■ DATA ■
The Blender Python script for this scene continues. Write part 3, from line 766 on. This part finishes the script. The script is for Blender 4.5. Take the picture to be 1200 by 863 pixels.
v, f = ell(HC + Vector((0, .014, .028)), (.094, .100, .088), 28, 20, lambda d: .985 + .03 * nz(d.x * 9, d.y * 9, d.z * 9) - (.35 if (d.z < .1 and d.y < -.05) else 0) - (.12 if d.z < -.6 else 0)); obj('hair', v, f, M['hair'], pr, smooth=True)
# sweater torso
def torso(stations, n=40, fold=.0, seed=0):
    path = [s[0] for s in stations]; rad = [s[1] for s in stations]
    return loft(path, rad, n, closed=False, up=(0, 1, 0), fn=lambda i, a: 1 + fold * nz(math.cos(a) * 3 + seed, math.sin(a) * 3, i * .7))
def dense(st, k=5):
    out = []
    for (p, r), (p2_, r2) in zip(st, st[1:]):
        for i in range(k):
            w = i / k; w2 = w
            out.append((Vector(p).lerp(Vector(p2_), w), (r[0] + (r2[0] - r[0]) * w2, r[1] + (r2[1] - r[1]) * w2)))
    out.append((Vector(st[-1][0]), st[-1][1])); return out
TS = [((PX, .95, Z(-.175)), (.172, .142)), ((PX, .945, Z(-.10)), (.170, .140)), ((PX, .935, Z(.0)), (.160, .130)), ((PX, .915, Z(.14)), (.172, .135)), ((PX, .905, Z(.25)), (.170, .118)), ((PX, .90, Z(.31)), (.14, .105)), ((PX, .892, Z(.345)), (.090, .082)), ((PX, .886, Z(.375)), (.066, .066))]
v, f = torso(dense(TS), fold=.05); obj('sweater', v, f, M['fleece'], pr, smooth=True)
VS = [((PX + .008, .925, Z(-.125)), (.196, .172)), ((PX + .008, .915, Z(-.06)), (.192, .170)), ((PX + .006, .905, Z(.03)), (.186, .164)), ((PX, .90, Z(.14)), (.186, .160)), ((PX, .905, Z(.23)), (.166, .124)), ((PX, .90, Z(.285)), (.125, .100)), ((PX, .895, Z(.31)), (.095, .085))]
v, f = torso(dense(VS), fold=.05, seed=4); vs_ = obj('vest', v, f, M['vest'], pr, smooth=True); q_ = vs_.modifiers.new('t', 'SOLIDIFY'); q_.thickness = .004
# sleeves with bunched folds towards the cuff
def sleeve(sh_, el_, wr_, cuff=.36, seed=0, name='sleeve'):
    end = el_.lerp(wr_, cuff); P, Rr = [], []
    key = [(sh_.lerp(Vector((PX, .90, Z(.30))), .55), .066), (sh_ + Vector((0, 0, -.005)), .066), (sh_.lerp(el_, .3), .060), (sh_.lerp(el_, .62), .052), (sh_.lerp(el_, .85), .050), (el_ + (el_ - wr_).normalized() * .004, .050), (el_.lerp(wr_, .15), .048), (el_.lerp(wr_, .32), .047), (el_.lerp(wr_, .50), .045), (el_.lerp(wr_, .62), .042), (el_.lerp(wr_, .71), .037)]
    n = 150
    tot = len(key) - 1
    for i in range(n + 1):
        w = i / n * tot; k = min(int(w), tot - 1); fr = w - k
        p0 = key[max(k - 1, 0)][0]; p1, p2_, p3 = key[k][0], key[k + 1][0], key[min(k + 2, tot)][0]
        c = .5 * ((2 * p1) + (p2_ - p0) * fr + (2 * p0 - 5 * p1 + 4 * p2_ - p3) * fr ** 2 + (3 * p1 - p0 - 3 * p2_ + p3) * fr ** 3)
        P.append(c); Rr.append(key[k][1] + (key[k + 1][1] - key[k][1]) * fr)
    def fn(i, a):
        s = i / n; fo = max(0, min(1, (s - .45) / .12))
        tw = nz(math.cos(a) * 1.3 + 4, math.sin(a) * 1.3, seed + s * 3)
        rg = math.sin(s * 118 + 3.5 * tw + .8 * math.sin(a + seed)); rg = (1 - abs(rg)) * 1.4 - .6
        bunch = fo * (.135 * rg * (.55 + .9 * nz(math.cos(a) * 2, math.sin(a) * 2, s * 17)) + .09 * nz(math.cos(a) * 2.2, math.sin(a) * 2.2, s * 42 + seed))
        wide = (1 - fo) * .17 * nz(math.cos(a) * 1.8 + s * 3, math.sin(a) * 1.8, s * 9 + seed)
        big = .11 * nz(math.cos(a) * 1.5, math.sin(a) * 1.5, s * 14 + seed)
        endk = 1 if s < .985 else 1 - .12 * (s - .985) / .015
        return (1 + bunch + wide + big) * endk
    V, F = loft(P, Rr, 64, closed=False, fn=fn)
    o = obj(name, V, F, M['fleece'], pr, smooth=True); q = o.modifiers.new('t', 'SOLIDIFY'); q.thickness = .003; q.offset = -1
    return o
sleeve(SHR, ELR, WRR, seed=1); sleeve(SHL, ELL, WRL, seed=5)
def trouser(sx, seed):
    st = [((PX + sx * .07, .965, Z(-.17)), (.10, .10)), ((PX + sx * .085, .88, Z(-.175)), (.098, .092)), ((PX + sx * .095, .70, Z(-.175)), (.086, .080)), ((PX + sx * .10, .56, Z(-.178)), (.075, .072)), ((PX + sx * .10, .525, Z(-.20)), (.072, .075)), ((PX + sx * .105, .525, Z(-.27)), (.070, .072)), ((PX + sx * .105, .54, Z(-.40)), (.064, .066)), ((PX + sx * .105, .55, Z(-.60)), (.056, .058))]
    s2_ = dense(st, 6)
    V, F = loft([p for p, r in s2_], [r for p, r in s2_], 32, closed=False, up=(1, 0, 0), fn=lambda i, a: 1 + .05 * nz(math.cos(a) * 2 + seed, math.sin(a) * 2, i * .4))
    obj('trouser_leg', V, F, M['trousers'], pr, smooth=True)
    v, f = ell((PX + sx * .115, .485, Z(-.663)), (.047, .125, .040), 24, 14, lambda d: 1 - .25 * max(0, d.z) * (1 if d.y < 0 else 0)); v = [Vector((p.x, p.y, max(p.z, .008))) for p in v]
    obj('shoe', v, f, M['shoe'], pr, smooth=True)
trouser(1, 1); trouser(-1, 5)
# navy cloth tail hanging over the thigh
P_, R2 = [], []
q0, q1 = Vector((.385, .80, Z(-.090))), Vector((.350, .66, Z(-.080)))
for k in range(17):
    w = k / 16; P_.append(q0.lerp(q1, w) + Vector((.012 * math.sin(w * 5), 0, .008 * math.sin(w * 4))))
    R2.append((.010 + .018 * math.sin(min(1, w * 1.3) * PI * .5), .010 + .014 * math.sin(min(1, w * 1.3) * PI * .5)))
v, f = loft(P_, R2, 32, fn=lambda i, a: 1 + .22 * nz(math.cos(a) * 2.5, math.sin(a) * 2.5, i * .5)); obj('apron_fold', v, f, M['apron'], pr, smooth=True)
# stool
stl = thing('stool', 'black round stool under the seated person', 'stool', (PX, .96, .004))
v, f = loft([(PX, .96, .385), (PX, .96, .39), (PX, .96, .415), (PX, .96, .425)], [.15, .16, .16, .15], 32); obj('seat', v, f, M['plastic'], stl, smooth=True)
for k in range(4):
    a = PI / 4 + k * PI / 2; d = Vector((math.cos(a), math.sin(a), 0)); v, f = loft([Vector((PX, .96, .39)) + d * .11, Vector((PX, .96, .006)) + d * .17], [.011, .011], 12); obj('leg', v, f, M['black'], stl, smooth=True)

■ WHAT IS NEEDED ■
Reproduce the whole listing word for word.

■ TASK RESPONSE ■
The Blender Python script for this scene continues. Write part 3, from line 766 on. This part finishes the script. The script is for Blender 4.5. Take the picture to be 1200 by 863 pixels.
v, f = ell(HC + Vector((0, .014, .028)), (.094, .100, .088), 28, 20, lambda d: .985 + .03 * nz(d.x * 9, d.y * 9, d.z * 9) - (.35 if (d.z < .1 and d.y < -.05) else 0) - (.12 if d.z < -.6 else 0)); obj('hair', v, f, M['hair'], pr, smooth=True)
# sweater torso
def torso(stations, n=40, fold=.0, seed=0):
    path = [s[0] for s in stations]; rad = [s[1] for s in stations]
    return loft(path, rad, n, closed=False, up=(0, 1, 0), fn=lambda i, a: 1 + fold * nz(math.cos(a) * 3 + seed, math.sin(a) * 3, i * .7))
def dense(st, k=5):
    out = []
    for (p, r), (p2_, r2) in zip(st, st[1:]):
        for i in range(k):
            w = i / k; w2 = w
            out.append((Vector(p).lerp(Vector(p2_), w), (r[0] + (r2[0] - r[0]) * w2, r[1] + (r2[1] - r[1]) * w2)))
    out.append((Vector(st[-1][0]), st[-1][1])); return out
TS = [((PX, .95, Z(-.175)), (.172, .142)), ((PX, .945, Z(-.10)), (.170, .140)), ((PX, .935, Z(.0)), (.160, .130)), ((PX, .915, Z(.14)), (.172, .135)), ((PX, .905, Z(.25)), (.170, .118)), ((PX, .90, Z(.31)), (.14, .105)), ((PX, .892, Z(.345)), (.090, .082)), ((PX, .886, Z(.375)), (.066, .066))]
v, f = torso(dense(TS), fold=.05); obj('sweater', v, f, M['fleece'], pr, smooth=True)
VS = [((PX + .008, .925, Z(-.125)), (.196, .172)), ((PX + .008, .915, Z(-.06)), (.192, .170)), ((PX + .006, .905, Z(.03)), (.186, .164)), ((PX, .90, Z(.14)), (.186, .160)), ((PX, .905, Z(.23)), (.166, .124)), ((PX, .90, Z(.285)), (.125, .100)), ((PX, .895, Z(.31)), (.095, .085))]
v, f = torso(dense(VS), fold=.05, seed=4); vs_ = obj('vest', v, f, M['vest'], pr, smooth=True); q_ = vs_.modifiers.new('t', 'SOLIDIFY'); q_.thickness = .004
# sleeves with bunched folds towards the cuff
def sleeve(sh_, el_, wr_, cuff=.36, seed=0, name='sleeve'):
    end = el_.lerp(wr_, cuff); P, Rr = [], []
    key = [(sh_.lerp(Vector((PX, .90, Z(.30))), .55), .066), (sh_ + Vector((0, 0, -.005)), .066), (sh_.lerp(el_, .3), .060), (sh_.lerp(el_, .62), .052), (sh_.lerp(el_, .85), .050), (el_ + (el_ - wr_).normalized() * .004, .050), (el_.lerp(wr_, .15), .048), (el_.lerp(wr_, .32), .047), (el_.lerp(wr_, .50), .045), (el_.lerp(wr_, .62), .042), (el_.lerp(wr_, .71), .037)]
    n = 150
    tot = len(key) - 1
    for i in range(n + 1):
        w = i / n * tot; k = min(int(w), tot - 1); fr = w - k
        p0 = key[max(k - 1, 0)][0]; p1, p2_, p3 = key[k][0], key[k + 1][0], key[min(k + 2, tot)][0]
        c = .5 * ((2 * p1) + (p2_ - p0) * fr + (2 * p0 - 5 * p1 + 4 * p2_ - p3) * fr ** 2 + (3 * p1 - p0 - 3 * p2_ + p3) * fr ** 3)
        P.append(c); Rr.append(key[k][1] + (key[k + 1][1] - key[k][1]) * fr)
    def fn(i, a):
        s = i / n; fo = max(0, min(1, (s - .45) / .12))
        tw = nz(math.cos(a) * 1.3 + 4, math.sin(a) * 1.3, seed + s * 3)
        rg = math.sin(s * 118 + 3.5 * tw + .8 * math.sin(a + seed)); rg = (1 - abs(rg)) * 1.4 - .6
        bunch = fo * (.135 * rg * (.55 + .9 * nz(math.cos(a) * 2, math.sin(a) * 2, s * 17)) + .09 * nz(math.cos(a) * 2.2, math.sin(a) * 2.2, s * 42 + seed))
        wide = (1 - fo) * .17 * nz(math.cos(a) * 1.8 + s * 3, math.sin(a) * 1.8, s * 9 + seed)
        big = .11 * nz(math.cos(a) * 1.5, math.sin(a) * 1.5, s * 14 + seed)
        endk = 1 if s < .985 else 1 - .12 * (s - .985) / .015
        return (1 + bunch + wide + big) * endk
    V, F = loft(P, Rr, 64, closed=False, fn=fn)
    o = obj(name, V, F, M['fleece'], pr, smooth=True); q = o.modifiers.new('t', 'SOLIDIFY'); q.thickness = .003; q.offset = -1
    return o
sleeve(SHR, ELR, WRR, seed=1); sleeve(SHL, ELL, WRL, seed=5)
def trouser(sx, seed):
    st = [((PX + sx * .07, .965, Z(-.17)), (.10, .10)), ((PX + sx * .085, .88, Z(-.175)), (.098, .092)), ((PX + sx * .095, .70, Z(-.175)), (.086, .080)), ((PX + sx * .10, .56, Z(-.178)), (.075, .072)), ((PX + sx * .10, .525, Z(-.20)), (.072, .075)), ((PX + sx * .105, .525, Z(-.27)), (.070, .072)), ((PX + sx * .105, .54, Z(-.40)), (.064, .066)), ((PX + sx * .105, .55, Z(-.60)), (.056, .058))]
    s2_ = dense(st, 6)
    V, F = loft([p for p, r in s2_], [r for p, r in s2_], 32, closed=False, up=(1, 0, 0), fn=lambda i, a: 1 + .05 * nz(math.cos(a) * 2 + seed, math.sin(a) * 2, i * .4))
    obj('trouser_leg', V, F, M['trousers'], pr, smooth=True)
    v, f = ell((PX + sx * .115, .485, Z(-.663)), (.047, .125, .040), 24, 14, lambda d: 1 - .25 * max(0, d.z) * (1 if d.y < 0 else 0)); v = [Vector((p.x, p.y, max(p.z, .008))) for p in v]
    obj('shoe', v, f, M['shoe'], pr, smooth=True)
trouser(1, 1); trouser(-1, 5)
# navy cloth tail hanging over the thigh
P_, R2 = [], []
q0, q1 = Vector((.385, .80, Z(-.090))), Vector((.350, .66, Z(-.080)))
for k in range(17):
    w = k / 16; P_.append(q0.lerp(q1, w) + Vector((.012 * math.sin(w * 5), 0, .008 * math.sin(w * 4))))
    R2.append((.010 + .018 * math.sin(min(1, w * 1.3) * PI * .5), .010 + .014 * math.sin(min(1, w * 1.3) * PI * .5)))
v, f = loft(P_, R2, 32, fn=lambda i, a: 1 + .22 * nz(math.cos(a) * 2.5, math.sin(a) * 2.5, i * .5)); obj('apron_fold', v, f, M['apron'], pr, smooth=True)
# stool
stl = thing('stool', 'black round stool under the seated person', 'stool', (PX, .96, .004))
v, f = loft([(PX, .96, .385), (PX, .96, .39), (PX, .96, .415), (PX, .96, .425)], [.15, .16, .16, .15], 32); obj('seat', v, f, M['plastic'], stl, smooth=True)
for k in range(4):
    a = PI / 4 + k * PI / 2; d = Vector((math.cos(a), math.sin(a), 0)); v, f = loft([Vector((PX, .96, .39)) + d * .11, Vector((PX, .96, .006)) + d * .17], [.011, .011], 12); obj('leg', v, f, M['black'], stl, smooth=True)